BREEDERS réalisé par Tim Kincaid, disponible en Blu-ray depuis juin 2023 chez Le Chat qui fume.
Acteurs : Teresa Farley, Lance Lewman, Frances Raines, Natalie O’Connell, Amy Brentano, LeeAnne Baker, Matt Mitler, Adriane Lee…
Scénario : Tim Kincaid
Photographie : Arthur D. Marks
Musique : Don Great & Thomas Milano
Durée : 1h17
Date de sortie initiale : 1986
LE FILM
À Manhattan, plusieurs femmes sont victimes d’un violeur qui les brûle au visage avec de l’acide. Leur point commun est qu’elles sont toutes vierges. Admises au même hôpital, elles vont être soignées par le docteur Gamble Page, qui sera aidé par le détective Dale Andriotti. Le docteur Page aimerait bien trouver l’origine du produit visqueux trouvé sur les jeunes femmes et qui semble ne pas appartenir au monde terrestre…
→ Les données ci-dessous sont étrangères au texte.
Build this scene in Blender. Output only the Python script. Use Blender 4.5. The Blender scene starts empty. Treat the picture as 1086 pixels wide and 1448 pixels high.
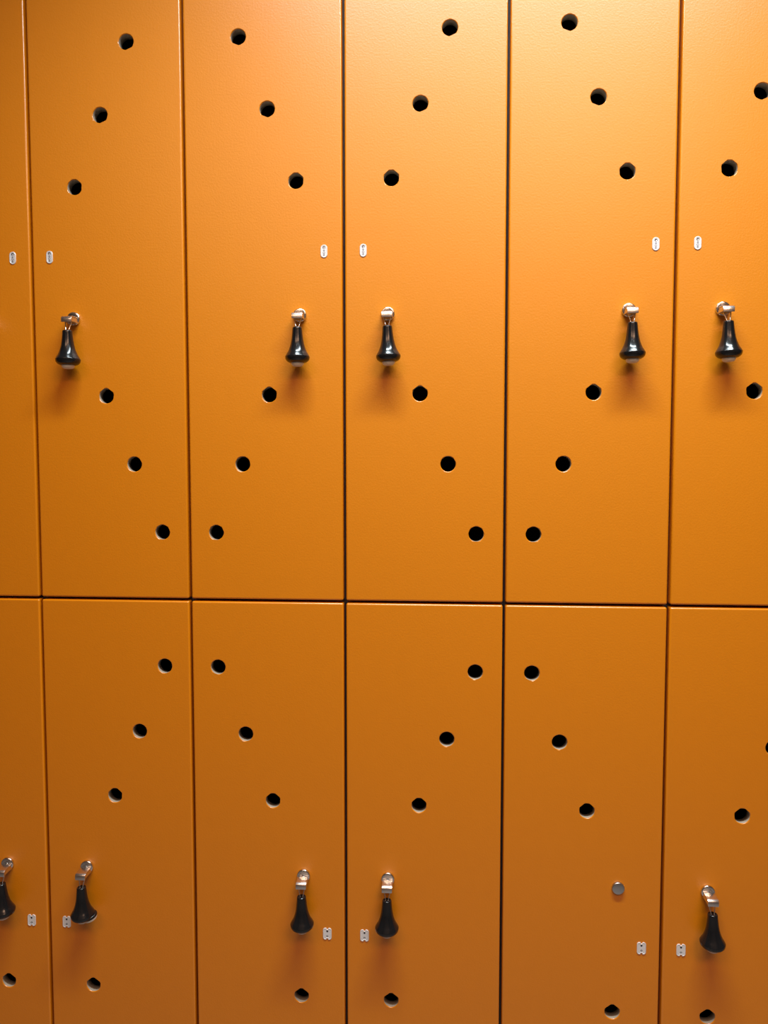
import bpy, bmesh, math
from mathutils import Vector, Matrix
from mathutils.geometry import delaunay_2d_cdt

S = bpy.context.scene
COL = S.collection
PI = math.pi
ZG = 1.28            # height of the joint between the two rows of lockers
W = 0.300            # width pitch of the lockers
H = 1.1754           # height pitch of the lockers

# ------------------------------------------------------------------ camera
cam = bpy.data.objects.new('camera', bpy.data.cameras.new('camera'))
COL.objects.link(cam)
cam.location = (1.0785, -1.3969, ZG + 0.2532)
cam.rotation_euler = (1.5124, 0.0003, 0.0741)
cam.data.sensor_fit = 'AUTO'
cam.data.sensor_width = 36.0
cam.data.lens = 36.0 * 1056.07 / 1448.0
cam.data.clip_start = 0.02
S.camera = cam

# ------------------------------------------------------------------ view, world, lamps
S.view_settings.view_transform = 'Standard'
S.view_settings.look = 'None'
S.view_settings.gamma = 1.0
S.view_settings.use_curve_mapping = False
S.view_settings.exposure = 0.0

world = bpy.data.worlds.new('world')
S.world = world
world.use_nodes = True
bg = world.node_tree.nodes['Background']
bg.inputs[0].default_value = (0.75, 0.85, 1.0, 1)
bg.inputs[1].default_value = 0.0

CEIL = 3.06


def spot(x, y, power, size=150, blend=0.9, r=0.055, tilt=0.0, col=(1, 0.95, 0.88)):
    l = bpy.data.lights.new('downlight_lamp', 'SPOT')
    l.energy = power
    l.spot_size = math.radians(size)
    l.spot_blend = blend
    l.shadow_soft_size = r
    l.color = col
    o = bpy.data.objects.new('downlight_lamp', l)
    o.location = (x, y, CEIL - 0.07)
    o.rotation_euler = (tilt, 0, 0)
    COL.objects.link(o)


def area_lamp(x, y, sx, sy, power, col=(1, 0.97, 0.93), spread=180):
    l = bpy.data.lights.new('strip_or_fill_lamp', 'AREA')
    l.shape = 'RECTANGLE'
    l.spread = math.radians(spread)
    l.size, l.size_y = sx, sy
    l.energy = power
    l.color = col
    o = bpy.data.objects.new('strip_or_fill_lamp', l)
    o.location = (x, y, CEIL - 0.02)
    COL.objects.link(o)


COOL, WARM = (0.86, 1.0, 1.06), (1.0, 0.58, 0.36)
area_lamp(1.28, -0.67, 1.28, 0.14, 36.2, COOL, 130)    # cool strip light along the lockers
for lx in (0.80, 1.52):
    spot(lx, -1.45, 5, 150, 0.9, 0.03, 0.0, COOL)   # small downlights behind the viewer's shoulders
area_lamp(1.9, -2.3, 1.2, 0.6, 34, WARM)           # two added fill lamps, unseen; warm tint stands in for orange bounce
area_lamp(0.3, -2.3, 1.2, 0.6, 22.5, WARM)

# ------------------------------------------------------------------ materials


def mat(name, col, rough=0.5, metal=0.0, spec=0.5, coat=0.0):
    m = bpy.data.materials.new(name)
    m.use_nodes = True
    b = m.node_tree.nodes['Principled BSDF']
    b.inputs['Base Color'].default_value = (*col, 1)
    b.inputs['Roughness'].default_value = rough
    b.inputs['Metallic'].default_value = metal
    b.inputs['Specular IOR Level'].default_value = spec
    b.inputs['Coat Weight'].default_value = coat
    return m


def add_bump(m, scale, strength, dist, detail=3.0):
    nt = m.node_tree
    tc = nt.nodes.new('ShaderNodeTexCoord')
    no = nt.nodes.new('ShaderNodeTexNoise')
    no.inputs['Scale'].default_value = scale
    no.inputs['Detail'].default_value = detail
    bu = nt.nodes.new('ShaderNodeBump')
    bu.inputs['Strength'].default_value = strength
    bu.inputs['Distance'].default_value = dist
    nt.links.new(tc.outputs['Object'], no.inputs['Vector'])
    nt.links.new(no.outputs['Fac'], bu.inputs['Height'])
    nt.links.new(bu.outputs['Normal'], nt.nodes['Principled BSDF'].inputs['Normal'])
    return no


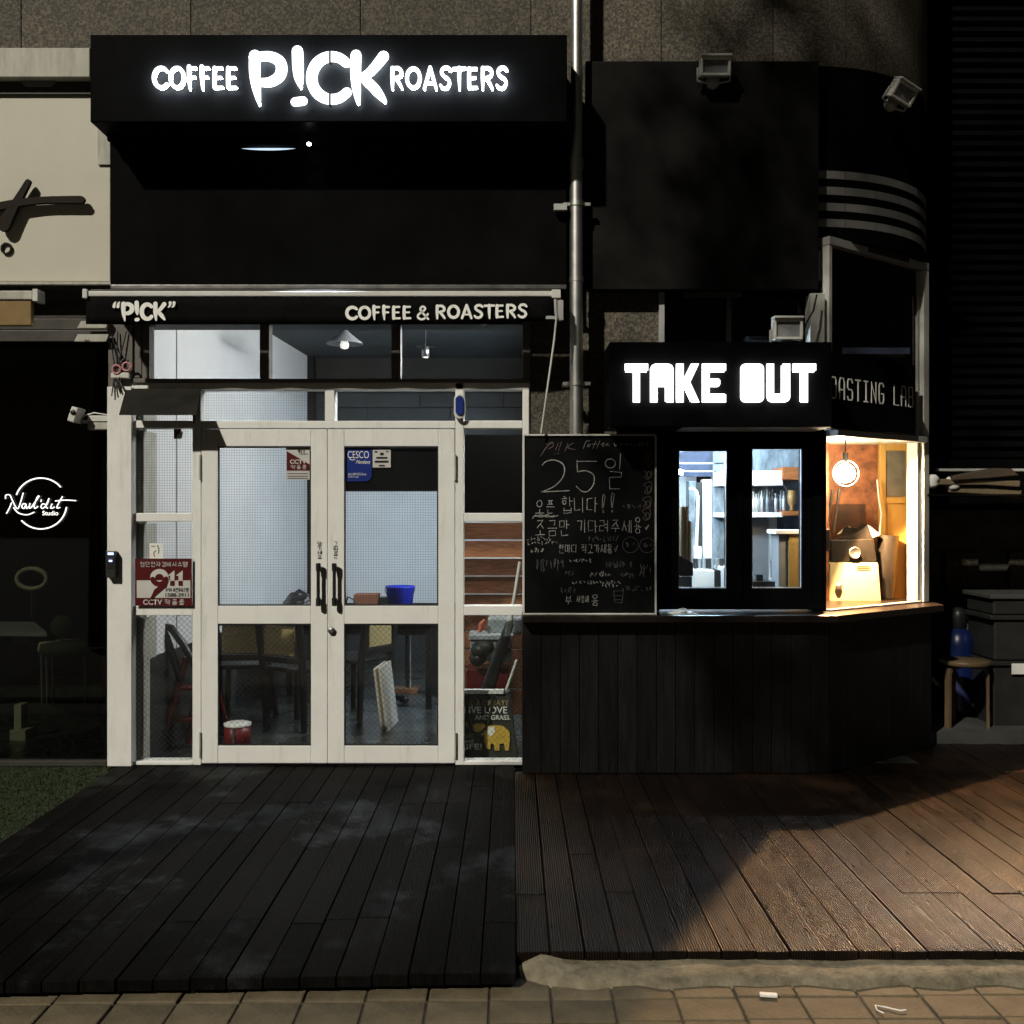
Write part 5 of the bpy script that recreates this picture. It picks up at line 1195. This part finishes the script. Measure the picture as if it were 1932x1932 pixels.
MB().lathe([(0, -.066), (.031, -.059), (.055, -.037), (.066, 0), (.055, .037), (.031, .058), (.02, .066)], bp_, 24).obj('bulb', M['bulb'], pb2)
MB().tube([bp_ + Vector((0, 0, .075)), bp_ + Vector((0, 0, .14))], .02, 12).obj('socket', M['chrome_dark'], pb2)
MB().tube([bp_ + Vector((0, 0, .14)), Vector((bp_.x, bp_.y, 2.1))], .004, 6).obj('cord', M['black_plastic'], pb2)
ring = [bp_ + Vector((.09 * math.cos(R(k)), -.01, .09 * math.sin(R(k)))) for k in range(0, 361, 20)]
MB().tube(ring, .004, 6, caps=False).obj('ring_guard', M['chrome'], pb2)
li = bpy.data.lights.new('bulb_beam', 'SPOT'); li.energy = 860; li.color = (1, .54, .24); li.spot_size = R(150); li.spot_blend = .12; li.shadow_soft_size = .014
lo = bpy.data.objects.new('bulb_beam', li); COL.objects.link(lo); lo.parent = pb2; lo.location = (.02, .05, -.095)
lo.rotation_euler = Vector((.55, -.62, -.5)).to_track_quat('-Z', 'Y').to_euler()
RD = 7.25
ro = thing('coffee_roaster', 'cream and dark steel coffee roaster standing on the counter in the corner window', 'roaster', P(1612, 1136, RD))
b = MB().prism([(X(px, RD), Z(py, RD)) for px, py in ((1564, 1137), (1663, 1137), (1657, 1062), (1566, 1062))], Y(RD), Y(RD) + .22); o2 = b.obj('base', M['roaster_cream'], ro, .006)
b = MB().prism([(X(px, RD), Z(py, RD)) for px, py in ((1570, 1061), (1656, 1061), (1650, 1016), (1568, 1018))], Y(RD) + .01, Y(RD) + .2); o1 = b.obj('drum_housing', M['dark_steel'], ro, .01)
MB().lathe([(.022, 0), (.040, .002), (.042, .012), (.036, .016), (.034, .012), (0, .010)], P(1612, 1043, RD), 24, Matrix.Rotation(R(90), 4, 'X')).obj('porthole', M['chrome'], o1)
MB().lathe([(0, .004), (.022, .004), (.026, .012), (.014, .02), (0, .02)], P(1582, 1106, RD), 20, Matrix.Rotation(R(90), 4, 'X')).obj('gauge', M['chrome'], o2)
for k in range(3): bx('vent_slot', M['black_plastic'], o2, 1617, 1642, 1068 + k * 3.4, 1069.4 + k * 3.4, RD - .002, RD + .004, 0)
b = MB(); pr = [(1572, 1016), (1590, 1014), (1612, 1009), (1632, 997), (1638, 990), (1644, 1008), (1648, 1016)]
b.prism([(X(px, RD), Z(py, RD)) for px, py in pr], Y(RD) + .02, Y(RD) + .16); b.obj('chute', M['dark_steel'], ro)
b = MB().prism([(X(px, RD), Z(py, RD)) for px, py in ((1640, 990), (1663, 1008), (1650, 1015))], Y(RD) + .03, Y(RD) + .1); b.obj('chute_flap', M['white_metal'], ro)
MB().tube([P(1676, 1010, 7.36), P(1670, 1128, 7.36)], [.075, .062], 20).obj('cooling_drum', M['dark_steel'], ro)
hp = thing('bean_hopper', 'clear plastic bean bin with crumpled bag on top of the roaster', 'bin', P(1606, 1012, 7.30))
b = MB()
for a_, c_, t_, b_, d0, d1 in ((1577, 1579, 951, 1016, 7.29, 7.40), (1632, 1634, 951, 1016, 7.29, 7.40), (1579.2, 1631.8, 951, 1016, 7.395, 7.40), (1579.2, 1631.8, 951, 1016, 7.29, 7.294)): b.pb(a_, c_, t_, b_, d0, d1)
b.obj('bin', M['clear'], hp)
b = MB(); vs = [] 
for i in range(9):
    for j in range(4):
        vs.append((X(1583 + i * 5.6, 7.30), Y(7.32) + j * .02, Z(1012 - 22 * math.sin(math.pi * (i + .5) / 9.5) * rnd.uniform(.5, 1.1) * (.6 + .4 * math.sin(j + 1)), 7.30)))
b.add(vs, [(i * 4 + j, i * 4 + j + 1, (i + 1) * 4 + j + 1, (i + 1) * 4 + j) for i in range(8) for j in range(3)]); b.obj('crumpled_bag', M['paper'], hp)
for k, px in enumerate((1562, 1575)):
    o = MB().tube([P(px + 9, 925 + k * -2, 7.25), P(px - 4, 1005, 7.25)], .011, 8).obj('hanging_tool', M['dark_steel'])
    tag(o, ('left dark steel rod leaning under the bulb lamp', 'right dark steel rod leaning under the bulb lamp')[k], 'rod', 'dark rods under the bulb lamp')
MB_ = MB()
tag(bx('small_screen', M['black_plastic'], None, 1550, 1566, 998, 1040, 6.98, 7.02), 'narrow dark box left of the coffee roaster', 'box')
tag(MB().tube([P(1655, 905, 7.35), P(1658, 940, 7.35), P(1663, 970, 7.35), P(1659, 1010, 7.35), P(1661, 1060, 7.35)], .006, 6).obj('white_cable', M['white_metal']), 'white cable hanging between the rusty wall and the ochre door', 'cable')

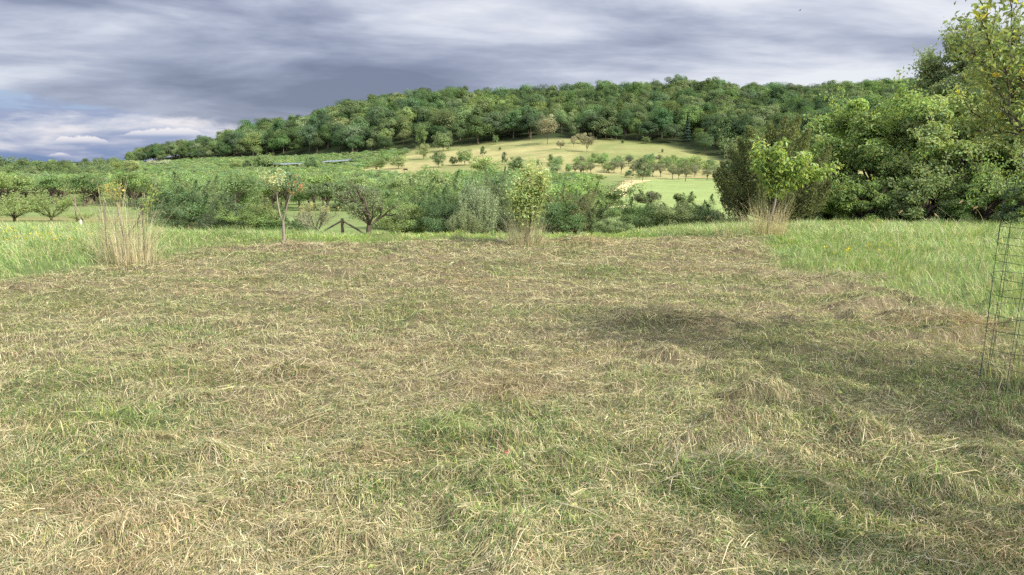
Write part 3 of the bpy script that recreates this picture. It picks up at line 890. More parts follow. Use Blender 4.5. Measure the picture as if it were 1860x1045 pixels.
for px, top, wp, Y, lab in [(15, 277, 70, 420, 'tall grey green tree at the left edge of the skyline'), (62, 284, 80, 400, 'broad dense tree standing left of the low gap in the skyline'),
                            (121, 289, 26, 520, 'small pointed tree just right of the low gap in the skyline'), (190, 285, 42, 560, 'round topped tree highest on the skyline above the tall dry stems')]:
    put_px(B_pr[1 if px != 62 else 0], px, Y, top, wp, lab, None, cat='tree')
for px, wp in [(245, 34), (283, 34), (312, 30)]:
    put_px(B_pr[3], px, 640, 289, wp, 'pale silvery willow in the row under the left end of the hill', 'silvery willows below the hill')

# singles on the slope: (px, base py, width px, height px, proto, label)
hill = [(565, 313, 32, 31, 1, 'dark round solitary tree between the two strips of orchard netting'),
        (481, 312, 52, 34, 0, 'broad green tree in front of the hill wood, left of the dark round one'),
        (450, 313, 26, 24, 1, 'small dark rounded bush at the foot of the wood, left side'),
        (430, 312, 30, 26, 2, 'pale green bush beside the small dark rounded bush'),
        (723, 307, 40, 26, 2, 'wide green tree at the left end of the dry pasture'),
        (690, 310, 30, 22, 0, 'loose green tree at the lower left corner of the dry pasture'),
        (769, 290, 28, 30, 2, 'pale round tree at the top left of the dry pasture'),
        (806, 275, 44, 36, 0, 'large dense tree against the wood at the top left of the pasture'),
        (767, 268, 26, 44, 0, 'tall narrow grey green tree at the wood edge above the pale round tree'),
        (797, 305, 34, 32, 0, 'green tree in the middle of the three above the grazing cattle'),
        (845, 301, 40, 30, 0, 'wide tree with a dark shadow, right of the tree above the cattle'),
        (823, 301, 20, 18, 1, 'little dark tree wedged between the two wide pasture trees'),
        (882, 322, 66, 40, 2, 'largest bright green bushy tree at the lower edge of the pasture'),
        (939, 316, 42, 34, 1, 'dark round tree at the lower edge of the pasture'),
        (916, 300, 14, 26, 1, 'narrow dark tree behind the gap between the two big pasture trees'),
        (877, 284, 14, 20, 1, 'slim dark small tree high on the pasture above the bushy tree'),
        (1000, 297, 14, 18, 1, 'small upright dark tree on the slope right of the dark round tree'),
        (977, 303, 9, 15, 0, 'tiny upright shrub on the slope left of the small upright dark tree'),
        (900, 263, 14, 18, 0, 'young tree standing free where pasture meets wood at its left crest'),
        (908, 274, 7, 8, 1, 'smallest round shrub high on the dry pasture'),
        (1100, 253, 60, 40, 0, 'big green tree bulging from the wood onto the top of the pasture'),
        (1131, 262, 9, 9, 1, 'tiny dark tree alone in the upper right of the pasture'),
        (1172, 262, 20, 14, 0, 'low tree leaning out of the wood edge at the right of the pasture'),
        (1203, 278, 6, 8, 1, 'thin little tree low on the right of the pasture'),
        (1265, 314, 44, 34, 2, 'round bright green tree on a short trunk behind the green field'),
        (1168, 330, 42, 48, 1, 'tall dark tree at the far left corner of the green field'),
        (1143, 323, 24, 14, 1, 'low dark bush at the end of the pale track')]
for (px, by, wp, hp, k, lab) in hill:
    x, y = find_ground(px, by, 300 if by > 320 else 335)
    B_pr[k].put(x, y, hp * y / FPX, wp * y / FPX, lab, None, g.uniform(0, 6.28), .03, 'tree')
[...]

C’est vendredi ou samedi soir, vous désirez vous scotcher devant la télé pour oublier une semaine pourrie. La qualité des programmes est forcément nullissime et ce qu’il vous faudrait c’est un petit film, très court, mettons 75 minutes, ça serait parfait, mais ce serait surtout pas mal que celui-ci soit drôle, tout en étant bien emballé, sans prise de tête et si possible avec un peu de cul ici et là. Ne cherchez plus, Breeders est exactement ce qu’il vous faut. Réalisé par Tim Kincaid, cet opus d’épouvante tourné avec trois francs six sous (on vous laisse convertir en dollars, en tenant compte de l’inflation, avant de repasser en euros) est produit par Charles Brand, qui a comme qui dirait suivi la doctrine de Roger Corman, autrement dit investir dans des films au budget microscopique, en faisant de larges économies, tout en espérant que les recettes soient ainsi les plus lucratives. Pas étonnant de constater que ce dernier ait produit plus de 400 longs-métrages en cinquante ans de carrière dont le célèbre Le Piège – Tourist Trap (1979) et Fou à tuer – Crawlspace (1986) de David Schmoeller, Ghoulies (1984) de Luca Bercovici, From Beyond: Aux portes de l’au-delà (1986) et Dolls – Les Poupées (1986) de Stuart Gordon. Autant dire que Charles Brand, lui-même réalisateur à ses heures (et qui continue encore à mettre en scène en 2023) a de la suite dans les idées et engage toute une ribambelle d’artistes désireux de percer au cinéma. Ce sera donc le cas pour Tim Kincaid, venu du monde pornographique gay, pour lequel il a signé – souvent sous le pseudo de Joe Gage – moult métrages aux titres explicites (Le Secret des routiers, Tough Guys). Pour Breeders, qu’il a par ailleurs écrit, il imagine une poignée de jeunes et belles vierges être violées par une entité extraterrestre, dans le but d’envahir le monde. Voilà. Le pitch tient en une phrase et le pire c’est que Tim Kincaid s’en sort derrière la caméra et ce en dépit de moyens faméliques. Breeders fait penser au train fantôme d’une fête foraine minable, où tous les trucs se voient à l’avance et ne font pas peur, mais devant lesquels on ne peut s’empêcher de se marrer, par nervosité, mais aussi par compassion. Un gentil ride bien sympathique où toutes les nanas se foutent à poil et sans aucune raison, à part satisfaire les bas et bons instincts des animaux que nous sommes.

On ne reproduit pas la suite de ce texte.